If I'm not mistaken: the initial plan was to retain the sidewalks as they were, but to eliminate on-street parking in most places. Getting rid of the parking was strongly opposed by locals (especially merchants), through SOS, forcing the TTC and Transportation Dept. to narrow sidewalks instead so as to have two traffic lanes AND parking, instead of the preferred option of wider sidewalks and just the traffic lanes. The SOS crowd, after insisting on the retention of parking, then turned around and began to hammer away at the plan because it required narrowing sidewalks--a change that their own opposition had necessitated.
 
To clairify:

The sidewalk cuts are happening not along the entire lengths of sidewalks, but just (mostly?) at the intersections.

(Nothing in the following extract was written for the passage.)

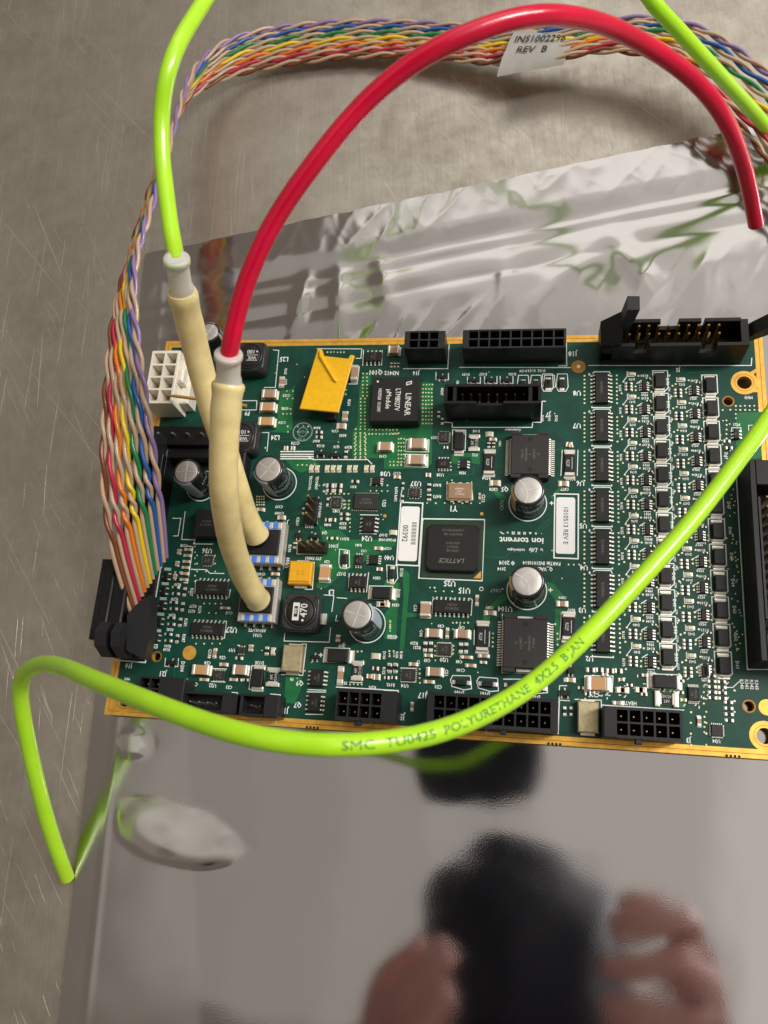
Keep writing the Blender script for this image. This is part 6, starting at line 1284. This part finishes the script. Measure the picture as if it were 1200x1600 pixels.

The initial and current plans both called for two car lanes in each direction with the curb lane used for parking in off-peak periods and on the off-peak side of the road. SOS declared that the street was already congested and any reduction in road space would cause gridlock and force cars into side streets killing small children yadda yadda yadda. The City responded with a plan that had no decrease in road capacity; accomplished through widening the street at intersections to allow for left turn, right turn, and through lanes. Hence the sidewalk cuts to allow for this extra road space.

That said, there is agreement that things have been taken too far causing the sidewalk cuts to be more than neccessary. Apparently the car lanes are being built pretty wide. Plus, since they decided on centre poles for the trolley wire this has added an extra foot or two to the width of the ROW and will limit the usefullness of the line to emergency vehicles.